O ator falou disso logo após "Ainda Estou Aqui" receber três indicações ao Oscar deste ano: melhor filme, melhor filme internacional e melhor atriz com Fernanda Torres.
O espaço dedicado ao Alzheimer e a forma como o mal está costurado na trama é uma das principais diferenças entre o filme de Walter Salles e o livro de Marcelo Rubens Paiva, onde o diretor foi buscar a história.
Talvez me atenha mais à versão literária de "Ainda Estou Aqui", publicada pela Alfaguara em 2015, em outro momento. Mas é belo - doloroso, claro, mas belo - o contraste entre as lembranças de Marcelo, as passagens familiares e a perda de memória de Eunice, a grande personagem da história.
Durante a ditadura militar, capachos sequestraram, torturaram e sumiram com o corpo do ex-deputado Rubens Paiva, casado com Eunice e pai de cinco filhos. Filme e livro mostram o abalo da família com o desaparecimento e a luta durante décadas para que o horror estatal fosse reconhecido. O corpo do homem barbarizado por oficiais do Estado até hoje não foi encontrado.

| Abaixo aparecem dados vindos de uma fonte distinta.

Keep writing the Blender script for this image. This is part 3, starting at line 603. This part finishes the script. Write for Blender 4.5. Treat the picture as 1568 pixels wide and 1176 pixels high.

Achei bonita a fala de Selton, mas também achei um pouco ingênua. Quem dera nosso único problema fosse a falta de memória. Há outras mazelas que fazem com que discursos golpistas e lambeção a botas ainda angariem multidões. A falta de punição aos criminosos fardados do passado é uma delas. Outra é a sordidez.
Muita gente sabe direitinho o que aconteceu durante a ditadura. Sabe e aplaude. Não falta memória, falta humanidade.
Fui assistir "Ainda Estou Aqui". Uma sessão horrível, diga-se. Nunca vi tanta gente se sentindo confortável para pisar em cadeiras, mexer no celular, comentar em voz alta cada cena, papear no meio do filme. Pelo menos pude ir num cinema perto de casa, no Tucuruvi, onde é raro chegar filmes sem um monte de coisas explodindo e gente gritando em inglês.
Deixemos resmungos de lado. O que importa mesmo é a mistura de sensações que o filme despertou naquele momento e ainda desperta. Melhor dizendo, não apenas o filme em si, mas o contraste entre o longa que já levou mais de 5 milhões de brasileiros aos cinemas e o que vemos em nossa sociedade.
Legal ver tanta gente aplaudir "Ainda Estou Aqui" no final da sessão. Estranho, também. Aplaudiam o quê? A fotografia ou a trilha sonora? Não me parece. Manifestavam apoio ao drama de Eunice e a repulsa à ditadura e aos militares? Adoraria crer que sim. No entanto, não me engano, ainda mais numa região da cidade que abraça a direita e a extrema-direita. Aplaudiram porque o filme já vem sendo aplaudido por aí? Provável.
Ainda há um sentimento agridoce em ver um filme como esse ser reverenciado ao mesmo tempo em que uma penca de fardados estão presos e indiciados pelo golpe que orquestraram junto com Bolsonaro, chefe de um governo essencialmente militar. Que aproveitassem o momento para reabrir a Comissão da Verdade, voltar a tratar de forma séria e dura os crimes cometidos por gente do Estado durante a ditadura.
Mas não. Segue proibido qualquer assunto que possa melindrar milicos, esses homens tão sensíveis. E já vejo braços agitados na imprensa para passar pano, limpar a sujeira dessa nova investida de Exército, Marinha e Aeronáutica contra a democracia, como se as forças não tivessem se transformado em agentes políticos cruciais de todo o horror bolsonarista.
Se, no final, algum estrelado não topou o golpe, me parece mais por temor do que encarariam do que por qualquer convicção legalista ou democrática.
Temos uma triste história. Pouco foi feito após a redemocratização e o passado recente confirma: militares que se acham donos do país, eles ainda estão aqui.